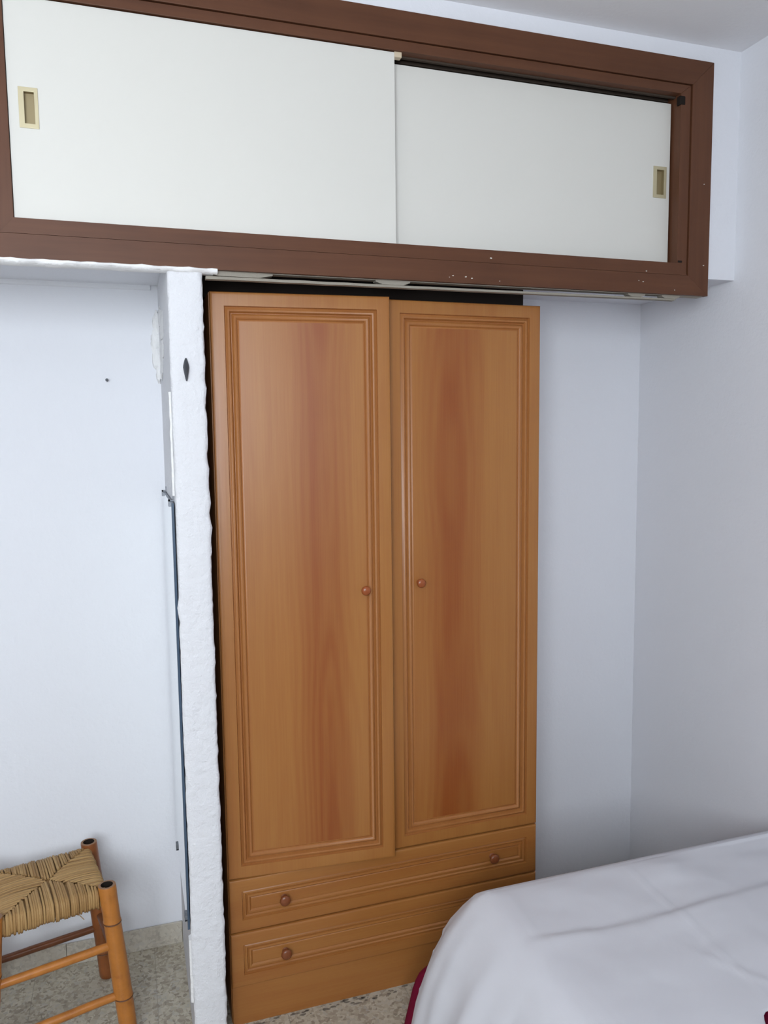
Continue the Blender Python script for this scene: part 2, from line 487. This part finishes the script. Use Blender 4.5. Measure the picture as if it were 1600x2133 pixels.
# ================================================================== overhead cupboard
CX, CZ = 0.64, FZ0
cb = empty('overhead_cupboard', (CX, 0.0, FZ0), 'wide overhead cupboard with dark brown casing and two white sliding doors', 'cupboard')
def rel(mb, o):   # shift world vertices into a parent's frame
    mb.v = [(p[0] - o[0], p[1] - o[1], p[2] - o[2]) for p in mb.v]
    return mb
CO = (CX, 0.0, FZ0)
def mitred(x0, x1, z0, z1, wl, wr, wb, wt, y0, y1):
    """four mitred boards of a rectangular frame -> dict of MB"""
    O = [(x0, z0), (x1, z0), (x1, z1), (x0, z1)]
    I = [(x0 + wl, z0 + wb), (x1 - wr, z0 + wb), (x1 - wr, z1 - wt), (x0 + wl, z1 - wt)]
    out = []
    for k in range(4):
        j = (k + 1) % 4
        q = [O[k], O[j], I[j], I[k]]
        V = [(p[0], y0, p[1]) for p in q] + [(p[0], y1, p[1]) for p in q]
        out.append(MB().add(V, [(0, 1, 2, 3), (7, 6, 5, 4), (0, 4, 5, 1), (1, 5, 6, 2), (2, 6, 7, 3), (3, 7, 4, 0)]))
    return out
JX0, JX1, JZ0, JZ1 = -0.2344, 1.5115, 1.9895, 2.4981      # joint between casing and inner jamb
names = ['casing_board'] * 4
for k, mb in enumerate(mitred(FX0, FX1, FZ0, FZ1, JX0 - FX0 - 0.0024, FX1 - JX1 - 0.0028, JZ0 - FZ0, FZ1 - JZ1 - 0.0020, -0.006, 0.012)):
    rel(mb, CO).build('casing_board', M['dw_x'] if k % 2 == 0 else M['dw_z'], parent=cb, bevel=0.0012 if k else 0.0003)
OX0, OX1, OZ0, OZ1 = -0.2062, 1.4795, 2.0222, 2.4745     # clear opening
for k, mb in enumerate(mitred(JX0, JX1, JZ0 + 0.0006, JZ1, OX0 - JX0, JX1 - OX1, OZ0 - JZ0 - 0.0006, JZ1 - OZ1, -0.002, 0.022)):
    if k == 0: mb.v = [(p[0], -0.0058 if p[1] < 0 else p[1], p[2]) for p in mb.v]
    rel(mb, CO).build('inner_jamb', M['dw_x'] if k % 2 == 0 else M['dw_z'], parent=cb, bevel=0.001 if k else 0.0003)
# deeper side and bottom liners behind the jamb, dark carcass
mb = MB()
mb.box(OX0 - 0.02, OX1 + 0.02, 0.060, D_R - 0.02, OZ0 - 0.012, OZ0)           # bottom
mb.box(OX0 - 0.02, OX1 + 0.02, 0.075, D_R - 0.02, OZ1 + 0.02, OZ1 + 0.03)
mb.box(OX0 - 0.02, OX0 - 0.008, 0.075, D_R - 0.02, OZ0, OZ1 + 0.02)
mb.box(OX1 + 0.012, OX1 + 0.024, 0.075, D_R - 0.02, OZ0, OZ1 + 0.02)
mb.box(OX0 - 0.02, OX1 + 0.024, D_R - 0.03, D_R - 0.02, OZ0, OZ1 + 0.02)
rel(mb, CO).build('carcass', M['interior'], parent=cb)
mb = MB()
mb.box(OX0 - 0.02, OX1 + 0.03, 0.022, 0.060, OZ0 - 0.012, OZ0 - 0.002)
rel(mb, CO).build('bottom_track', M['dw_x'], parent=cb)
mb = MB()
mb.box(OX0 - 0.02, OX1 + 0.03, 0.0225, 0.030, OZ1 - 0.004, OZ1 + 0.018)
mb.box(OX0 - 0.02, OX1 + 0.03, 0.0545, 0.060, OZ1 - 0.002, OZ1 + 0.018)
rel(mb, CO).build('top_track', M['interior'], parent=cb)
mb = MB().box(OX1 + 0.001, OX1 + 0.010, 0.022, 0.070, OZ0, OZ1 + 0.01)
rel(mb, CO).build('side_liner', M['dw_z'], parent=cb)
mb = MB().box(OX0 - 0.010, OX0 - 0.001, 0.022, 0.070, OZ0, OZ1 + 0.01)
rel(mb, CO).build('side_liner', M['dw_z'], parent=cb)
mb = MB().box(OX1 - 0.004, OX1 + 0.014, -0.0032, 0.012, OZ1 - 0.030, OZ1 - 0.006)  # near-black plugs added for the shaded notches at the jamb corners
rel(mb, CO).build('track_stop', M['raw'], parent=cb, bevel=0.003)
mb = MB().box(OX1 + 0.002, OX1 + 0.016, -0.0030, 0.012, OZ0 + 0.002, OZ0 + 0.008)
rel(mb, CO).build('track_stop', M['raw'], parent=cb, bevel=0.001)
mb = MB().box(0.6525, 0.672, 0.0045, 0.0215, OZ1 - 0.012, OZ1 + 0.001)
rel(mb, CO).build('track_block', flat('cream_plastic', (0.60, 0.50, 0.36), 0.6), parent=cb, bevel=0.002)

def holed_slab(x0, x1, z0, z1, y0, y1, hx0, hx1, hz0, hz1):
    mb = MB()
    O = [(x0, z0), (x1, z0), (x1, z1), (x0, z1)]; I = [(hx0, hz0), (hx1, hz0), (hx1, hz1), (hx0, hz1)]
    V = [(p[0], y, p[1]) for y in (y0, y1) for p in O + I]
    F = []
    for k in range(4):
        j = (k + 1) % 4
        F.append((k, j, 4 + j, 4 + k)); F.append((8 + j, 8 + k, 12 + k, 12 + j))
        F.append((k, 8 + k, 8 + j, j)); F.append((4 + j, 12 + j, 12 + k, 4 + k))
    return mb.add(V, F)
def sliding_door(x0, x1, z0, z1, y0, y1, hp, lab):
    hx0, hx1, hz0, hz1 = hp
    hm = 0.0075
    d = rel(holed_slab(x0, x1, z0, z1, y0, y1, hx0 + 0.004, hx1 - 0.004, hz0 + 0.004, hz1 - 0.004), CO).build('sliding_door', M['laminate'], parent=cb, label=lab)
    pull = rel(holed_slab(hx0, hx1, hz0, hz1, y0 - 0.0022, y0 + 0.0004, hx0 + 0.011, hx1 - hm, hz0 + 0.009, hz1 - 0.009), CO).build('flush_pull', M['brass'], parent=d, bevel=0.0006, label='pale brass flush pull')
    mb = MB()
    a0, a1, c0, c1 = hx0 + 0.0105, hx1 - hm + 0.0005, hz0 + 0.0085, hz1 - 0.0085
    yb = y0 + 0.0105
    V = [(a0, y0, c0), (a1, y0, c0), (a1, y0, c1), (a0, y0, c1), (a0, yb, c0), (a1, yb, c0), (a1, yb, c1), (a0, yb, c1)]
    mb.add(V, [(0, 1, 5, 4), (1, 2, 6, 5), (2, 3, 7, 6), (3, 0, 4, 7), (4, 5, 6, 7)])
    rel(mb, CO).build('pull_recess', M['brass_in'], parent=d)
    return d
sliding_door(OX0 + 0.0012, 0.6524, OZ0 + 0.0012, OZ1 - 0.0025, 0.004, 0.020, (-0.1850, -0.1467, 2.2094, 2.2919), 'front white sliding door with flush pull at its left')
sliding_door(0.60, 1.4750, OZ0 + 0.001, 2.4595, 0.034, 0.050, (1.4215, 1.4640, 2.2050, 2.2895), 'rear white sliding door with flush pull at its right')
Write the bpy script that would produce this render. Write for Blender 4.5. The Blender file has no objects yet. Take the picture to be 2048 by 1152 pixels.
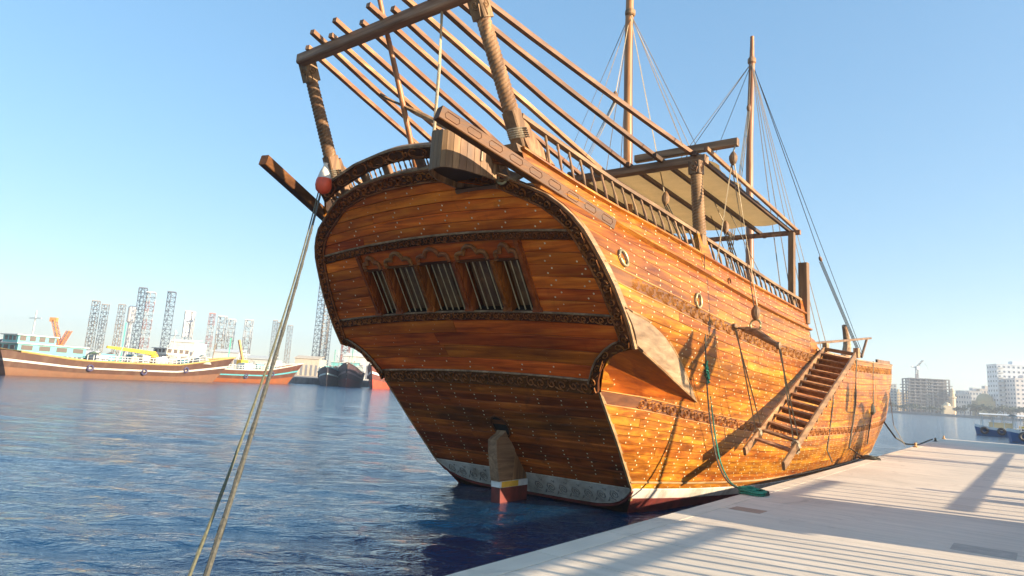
◇ ◇ ◇
● DIRECTIVE: Search the data above for lines holding "Blender" and copy each of them.

● SOLUTION FOR THIS PROBLEM:
Continue the Blender Python script for this scene: part 2, from line 487. This part finishes the script. Use Blender 4.5. Measure the picture as if it were 1600x2133 pixels.
Write the bpy script that would produce this render. Write for Blender 4.5. The Blender file has no objects yet. Take the picture to be 2048 by 1152 pixels.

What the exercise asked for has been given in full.